ABSTRACT

Since the late 19th century the idea that the Qurʾān should serve as the sole source of Islamic faith and practice has been articulated by a variety of Muslim thinkers in a variety of places. The idea itself is easily articulated: If the Qurʾān stands alone as the pure revelation of God, perfect and incomparable both in origins and transmission, then it must be the exclusive source of guidance for the faith and practice of Muslims. This apparently simple extrapolation from standard Muslim beliefs about the Qurʾān might be uninteresting except that most Muslims through most of Islamic history have thought differently. While we find traces of Qurʾān-only ideas attributed to early theological movements, notably the Khārijites, such ideas gained little traction.
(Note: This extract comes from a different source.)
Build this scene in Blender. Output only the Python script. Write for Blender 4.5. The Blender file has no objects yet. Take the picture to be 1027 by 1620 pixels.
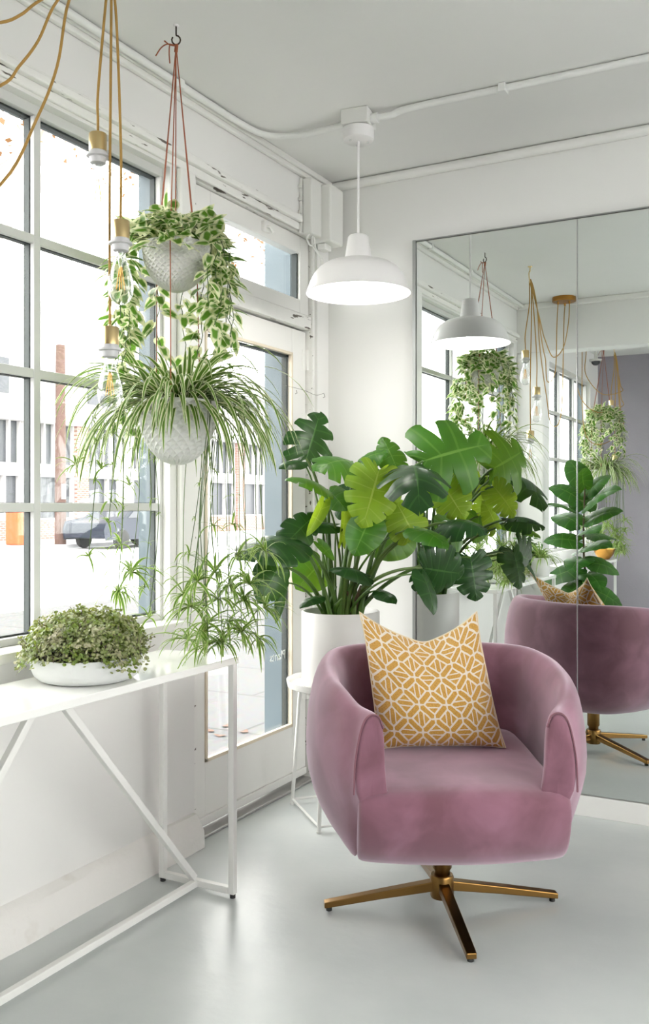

The classical position, powerfully argued by al-Shāfiʿī, made the Sunna of the Prophet a source of Islamic law on par with the Qurʾān, and more important in practice. Since the Sunna could only be known by means of authoritative ḥadīth, the result was that authenticated ḥadīth reports from the Prophet became foundational to the structure of Islamic law, and the challenge of authenticating ḥadīth gave rise to one of the great intellectual traditions of Islamic civilization. The Qurʾān took its place as one part of a larger epistemological system, and the interpretation of the Qurʾān and its of application in the formation of Islamic norms was filtered and bounded by a variety of other sources and principles including, but not limited to, the Sunna of the Prophet.